Lynette Barr, a grade 6 teacher at Pentland Primary School in Bacchus Marsh, embeds games into every part of the curriculum, devoting 20% of class time to games-based learning. Since her students’ writing was not very descriptive, she turned to Super Scribblenauts on Nintendo DS. Some students work with online maths-based puzzles, others chart bowling scores in Wii Sports for a maths activity.

Lately, the class has started exploring maths by running, jumping and throwing in Olympic sports on Xbox Connect.

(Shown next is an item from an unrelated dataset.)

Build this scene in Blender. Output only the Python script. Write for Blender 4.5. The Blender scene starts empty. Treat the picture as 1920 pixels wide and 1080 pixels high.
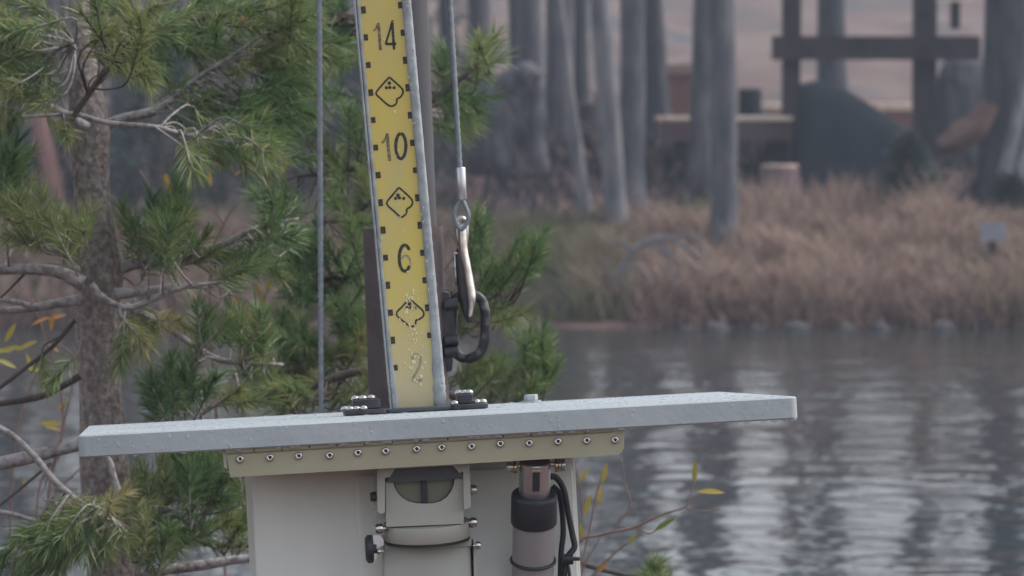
import bpy, math, random
import numpy as np
from mathutils import Vector, Matrix, noise as mnoise

random.seed(7); rng = np.random.default_rng(7)
scene = bpy.context.scene
COL = scene.collection
R = math.radians

# ------------------------------------------------------------------ camera
F = 8110.0                       # focal length in photograph pixels (1920 wide)
CAM_Z, HOR = 1.134, 150.0        # eye height above the water, image row of the horizon
TH = math.atan((540 - HOR) / F)
cam_d = bpy.data.cameras.new('camera'); cam = bpy.data.objects.new('camera', cam_d); COL.objects.link(cam)
cam_d.sensor_width = 36.0; cam_d.lens = 36.0 * F / 1920.0
cam_d.clip_start = 0.1; cam_d.clip_end = 2000
cam.location = (0, 0, CAM_Z); cam.rotation_euler = (R(90) - TH, 0, 0)
cam_d.dof.use_dof = True; cam_d.dof.focus_distance = 4.1; cam_d.dof.aperture_fstop = 16.0
scene.camera = cam
scene.render.resolution_x, scene.render.resolution_y = 1024, 576

# ------------------------------------------------------------------ sky, sun, exposure
SUN_EL, SUN_AZ = 48.0, 80.0     # azimuth clockwise from +Y; high, to the right
world = bpy.data.worlds.new('World'); scene.world = world; world.use_nodes = True
wn, wl = world.node_tree.nodes, world.node_tree.links
bg = wn['Background']
sky = wn.new('ShaderNodeTexSky'); sky.sky_type = 'NISHITA'; sky.sun_disc = False
sky.sun_elevation = R(SUN_EL); sky.sun_rotation = R(SUN_AZ); sky.air_density = 1.6; sky.dust_density = 3.0; sky.ozone_density = 1.0
hs = wn.new('ShaderNodeHueSaturation'); hs.inputs['Saturation'].default_value = 0.34
wb = wn.new('ShaderNodeMix'); wb.data_type = 'RGBA'; wb.blend_type = 'MULTIPLY'; wb.inputs[0].default_value = 1; wb.inputs[7].default_value = (.985, .98, 1.02, 1)   # cool overcast balance
wl.new(sky.outputs[0], hs.inputs['Color']); wl.new(hs.outputs[0], wb.inputs[6]); wl.new(wb.outputs[2], bg.inputs[0]); bg.inputs[1].default_value = 0.15
sun_d = bpy.data.lights.new('sun', 'SUN'); sun = bpy.data.objects.new('sun', sun_d); COL.objects.link(sun)
sun_d.energy = 1.0; sun_d.angle = R(35); sun_d.color = (1.0, 0.96, 0.92)
sd = Vector((math.sin(R(SUN_AZ)) * math.cos(R(SUN_EL)), math.cos(R(SUN_AZ)) * math.cos(R(SUN_EL)), math.sin(R(SUN_EL))))
sun.rotation_euler = sd.to_track_quat('Z', 'Y').to_euler(); sun.location = sd * 40
vs = scene.view_settings
vs.view_transform = 'Standard'; vs.look = 'None'; vs.exposure = 0.76; vs.gamma = 1.0; vs.use_curve_mapping = False
scene.cycles.max_bounces = 8; scene.cycles.transparent_max_bounces = 8; scene.cycles.volume_bounces = 1
scene.cycles.caustics_reflective = False; scene.cycles.caustics_refractive = False

# ------------------------------------------------------------------ frames: camera, board
CT, ST = math.cos(TH), math.sin(TH)
def c2w(v):                                    # (right, forward, up) of the camera -> world
    x, y, z = v
    return Vector((x, y * CT + z * ST, CAM_Z - y * ST + z * CT))
def ray(px, py): return Vector(((px - 960) / F, 1.0, (540 - py) / F))
def C(px, py, d): return c2w(ray(px, py) * d)
CW = Matrix(((1, 0, 0, 0), (0, CT, ST, 0), (0, -ST, CT, CAM_Z), (0, 0, 0, 1)))
B0 = Vector((-.0663, 3.9844, -.1178))          # middle of the board's front top edge, camera frame
BR = (Matrix.Rotation(.0810, 3, 'Z') @ Matrix.Rotation(-.0159, 3, 'X') @ Matrix.Rotation(-.0517, 3, 'Y'))
BM = CW @ (Matrix.Translation(B0) @ BR.to_4x4())   # board frame -> world: u along the front edge, v away, w up
def FP(px, py, v):                             # the point of the plane v in the board frame that lies behind a pixel
    inv = BR.transposed(); o = inv @ (-B0); d = inv @ ray(px, py)
    p = o + d * ((v - o.y) / d.y)
    return Vector((p.x, v, p.z))
def FT(px, py, w):                             # the same for a plane of constant height w
    inv = BR.transposed(); o = inv @ (-B0); d = inv @ ray(px, py)
    p = o + d * ((w - o.z) / d.z)
    return Vector((p.x, p.y, w))

# ------------------------------------------------------------------ materials
def mat(name, col, rough=.6, metal=0.0, spec=.5, col2=None, nscale=20, ndetail=4, contrast=(.35, .65), bump=0, bscale=60, stretch=None,
        rvar=0, coat=0, tone=None, transmission=0, ior=1.45, translucent=0, wet=None):
    m = bpy.data.materials.new(name); m.use_nodes = True
    nt = m.node_tree; n, l = nt.nodes, nt.links
    p = n['Principled BSDF']
    p.inputs['Base Color'].default_value = (*col, 1); p.inputs['Roughness'].default_value = rough
    p.inputs['Metallic'].default_value = metal; p.inputs['Specular IOR Level'].default_value = spec
    p.inputs['IOR'].default_value = ior; p.inputs['Transmission Weight'].default_value = transmission
    if coat: p.inputs['Coat Weight'].default_value = coat; p.inputs['Coat Roughness'].default_value = .08
    tc = n.new('ShaderNodeTexCoord'); mp = n.new('ShaderNodeMapping')
    if stretch: mp.inputs['Scale'].default_value = stretch
    l.new(tc.outputs['Object'], mp.inputs['Vector'])
    out_col = None
    if col2 is not None:
        nz = n.new('ShaderNodeTexNoise'); nz.inputs['Scale'].default_value = nscale; nz.inputs['Detail'].default_value = ndetail
        l.new(mp.outputs[0], nz.inputs['Vector'])
        mr = n.new('ShaderNodeMapRange'); mr.inputs[1].default_value, mr.inputs[2].default_value = contrast
        l.new(nz.outputs['Fac'], mr.inputs[0])
        mx = n.new('ShaderNodeMix'); mx.data_type = 'RGBA'
        mx.inputs[6].default_value = (*col, 1); mx.inputs[7].default_value = (*col2, 1)
        l.new(mr.outputs[0], mx.inputs[0]); out_col = mx.outputs[2]
        if rvar:
            mr2 = n.new('ShaderNodeMapRange'); mr2.inputs[3].default_value = rough; mr2.inputs[4].default_value = rough + rvar
            l.new(nz.outputs['Fac'], mr2.inputs[0]); l.new(mr2.outputs[0], p.inputs['Roughness'])
    if tone is not None:                       # per-piece tone stored on the mesh
        at = n.new('ShaderNodeAttribute'); at.attribute_name = 'tone'
        cr = n.new('ShaderNodeValToRGB'); e = cr.color_ramp.elements
        e[0].position, e[0].color = tone[0][0], (*tone[0][1], 1)
        e[1].position, e[1].color = tone[-1][0], (*tone[-1][1], 1)
        for pos, c in tone[1:-1]:
            x = e.new(pos); x.color = (*c, 1)
        l.new(at.outputs['Fac'], cr.inputs[0]); out_col = cr.outputs[0]
    if out_col is not None: l.new(out_col, p.inputs['Base Color'])
    if bump:
        bz = n.new('ShaderNodeTexNoise'); bz.inputs['Scale'].default_value = bscale; bz.inputs['Detail'].default_value = 5
        l.new(mp.outputs[0], bz.inputs['Vector'])
        bp = n.new('ShaderNodeBump'); bp.inputs['Strength'].default_value = 1.0; bp.inputs['Distance'].default_value = bump
        l.new(bz.outputs['Fac'], bp.inputs['Height']); l.new(bp.outputs[0], p.inputs['Normal'])
    if translucent:
        tr = n.new('ShaderNodeBsdfTranslucent'); ms = n.new('ShaderNodeMixShader'); ms.inputs[0].default_value = translucent
        if out_col is not None: l.new(out_col, tr.inputs[0])
        else: tr.inputs[0].default_value = (*col, 1)
        l.new(p.outputs[0], ms.inputs[1]); l.new(tr.outputs[0], ms.inputs[2])
        l.new(ms.outputs[0], n['Material Output'].inputs['Surface'])
    return m

M = {}
M['board'] = mat('board_paint', (.38, .42, .435), .38, col2=(.325, .362, .378), nscale=9, bump=.0006, bscale=90, rvar=.2)
M['beige'] = mat('beige_paint', (.345, .325, .225), .45, col2=(.305, .285, .195), nscale=14, bump=.0001, bscale=300)
M['cabinet'] = mat('cabinet_paint', (.73, .75, .70), .4, col2=(.65, .67, .62), nscale=5, stretch=(3, 1, .5))
M['housing'] = mat('housing_paint', (.40, .405, .355), .38, col2=(.355, .36, .31), nscale=16)
M['olive'] = mat('olive_lens', (.22, .225, .155), .25, col2=(.19, .195, .13), nscale=30)
M['black'] = mat('black_rubber', (.018, .021, .026), .5, col2=(.028, .032, .038), nscale=40)
M['blackmetal'] = mat('black_steel', (.025, .027, .032), .35, metal=.3, col2=(.055, .055, .06), nscale=60)
M['chrome'] = mat('chrome', (.62, .60, .58), .18, metal=1.0, col2=(.45, .43, .41), nscale=80)
M['brass'] = mat('brass', (.62, .52, .27), .25, metal=1.0, col2=(.5, .42, .22), nscale=80)
M['zinc'] = mat('zinc_steel', (.60, .59, .60), .28, metal=.9, col2=(.48, .47, .48), nscale=25, stretch=(1, 1, .1))
M['grey_tube'] = mat('grey_tube_paint', (.27, .26, .265), .38, col2=(.25, .24, .245), nscale=20)
M['wire'] = mat('galvanised_wire', (.21, .235, .255), .45, metal=.35, col2=(.15, .17, .19), nscale=120)
M['rustpipe'] = mat('rusty_pipe', (.045, .033, .034), .7, col2=(.075, .05, .045), nscale=30, bump=.0006, bscale=140)
M['darkpole'] = mat('dark_pole', (.055, .055, .06), .6, col2=(.08, .075, .078), nscale=22, stretch=(1, 1, .15))
M['alu'] = mat('worn_aluminium', (.36, .385, .395), .38, metal=.35, col2=(.23, .25, .26), nscale=55, bump=.0008, bscale=120, rvar=.25)
M['yellow'] = mat('yellow_scale_tape', (.47, .35, .075), .42, col2=(.42, .335, .11), nscale=26, stretch=(1, 1, .35), rvar=.2)
def drop_material(col=(.55, .59, .61, 1)):
    m = bpy.data.materials.new('water_drop'); m.use_nodes = True; p = m.node_tree.nodes['Principled BSDF']
    p.inputs['Base Color'].default_value = col; p.inputs['Roughness'].default_value = .03; p.inputs['IOR'].default_value = 1.45
    p.inputs['Alpha'].default_value = .34; return m
M['drop'] = drop_material(); M['tape_drop_glint'] = drop_material((.85, .78, .5, 1)); M['tape_drop_glint'].node_tree.nodes['Principled BSDF'].inputs['Alpha'].default_value = .65  # pale yellow of the tape's drops paints their bright glints
M['ice'] = mat('wet_frost', (.55, .57, .58), .25, col2=(.38, .38, .33), nscale=60, transmission=.55, ior=1.31, bump=.001, bscale=160)
M['bark'] = mat('pine_bark', (.155, .125, .115), .85, col2=(.32, .285, .265), nscale=150, ndetail=5, stretch=(1, 1, .75), contrast=(.40, .68), bump=.006, bscale=130)
M['twigbark'] = mat('pale_branch_bark', (.33, .31, .305), .75, col2=(.16, .135, .125), nscale=130, ndetail=5, contrast=(.42, .66), bump=.003, bscale=150)
M['darkbark'] = mat('dark_branch_bark', (.085, .062, .05), .8, col2=(.055, .042, .038), nscale=45, bump=.0015, bscale=90)
M['needle'] = mat('pine_needle', (.06, .09, .04), .42, tone=[(0, (.055, .115, .048)), (.35, (.105, .185, .062)), (.62, (.19, .235, .08)), (.85, (.31, .30, .13)), (1, (.47, .39, .2))], translucent=.35)
M['cone'] = mat('rusty_cone', (.28, .09, .055), .7, col2=(.18, .06, .04), nscale=90)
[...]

The teacher wrote a program “using Connect sports linking with Olympic sports, that works with the maths and the numbers from the children’s results … They have become really good at picking out the learning that’s occurring when they play games like this and link it to what we are focusing on”.

The reporter writes that what happens in that classroom is “symbolic of the way technology is changing the school experience”. I would say that this is symbolic of how the “school experience” (*)can be changed by a bit of money (DS, XBox etc… are far from being surely available to all children) and, above all, by the presence of a competent and motivated teacher. There are thousands of classes worldwide where all students have those gadgets, but nothing changes simply because the teacher is still stuck to paper, chalk and blackboard. What do you think?

(*) “school experience” sounds to me a bit too much like “user experience”, as in “giving fancy names to how you’d use our product, so you’ll feel good buying it”. But hey, that’s what the source calls it.